Local gun dealer explains gun control basics

9:58 PM, Feb 5, 2013   |    comments
  • Share
  • Print
  • - A A A +

SAINT LOUIS PARK, Minn. - Even gun dealers often refer to some of their sales as "assault weapons", even though they believe that is a misnomer. "Military style rifle" is more appropriate to dealers.

There is a feeling that non-gun owners do not necessarily understand the basics of the gun control effort. That is, they are not aware of which weapons are which and what each can do.

Kory Krause, owner of the Frontiersman gun shop in Saint Louis Park, explained the differences to Kare11's Allen Costantini on Tuesday while guns were selling briskly at the counters around them.

Krause showed an M-16 military style rifle, like the one carried by millions of American soldiers for many years. He demonstrated the switch on the side of the weapon which allows the user to quickly switch from "safety" to "Semi" to "Auto". The rifle is capable of being fully automatic in the "auto" setting. That means, the weapon will continue to fire once the trigger is depressed until the trigger is released.

 
If the switch is in the "semi" setting, the trigger must be pulled each time in order to fire one round. That is the function of the AR-15, the civilian version of the M-16. It is the semi-automatic military-style weapons, like the AR-15, at the center of the gun control debate, since they so closely resemble the fully automatic rifles.

 
The M-16 at the Frontiersman was not for sale. It is Krause personal property. However, he emphasized that not everyone can own such a weapon. "Lots of hoops to own it. I can own this as a dealer and I can own it personally as well," said Krause. Obtaining a fully automatic (and very expensive) rifle requires more extensive background checks than those currently required for semi-automatic rifles.

Another issue in the gun control debate at the state and federal levels is the size and type of ammunition clips or magazines. The federal proposal is to limit clips to 10 rounds or fewer.

"The standard issue clip is 30 rounds," Krause explained. He displayed a number of clips, including one that holds 100 rounds. "We do have those and, actually, they do not work very well which is why more people did not die in the movie theatre in Colorado."

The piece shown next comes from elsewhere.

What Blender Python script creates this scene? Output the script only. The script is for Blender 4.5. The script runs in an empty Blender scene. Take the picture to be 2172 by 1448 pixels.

The shooter in the Aurora, Colorado incident was trying to use a 100 round clip in a semi-automatic rifle when the gun jammed.
According to Krause, many gun users and dealers are concerned about a state proposal that would restrict sales of any gun, rifle, pistol or shotgun, that accepts a "detachable" clip.

 
"In a nutshell, it would ban about 85% of the guns in this store, right now," said Krause. The gun dealer demonstrated how common deer rifles and .22 caliber rifles often have detachable magazines, along with handguns like the popular Glock. Glocks, often carried by police departments, have a 15 round detachable magazine.

 
Gun control measures are under consideration this week at the Minnesota Legislature in Saint Paul.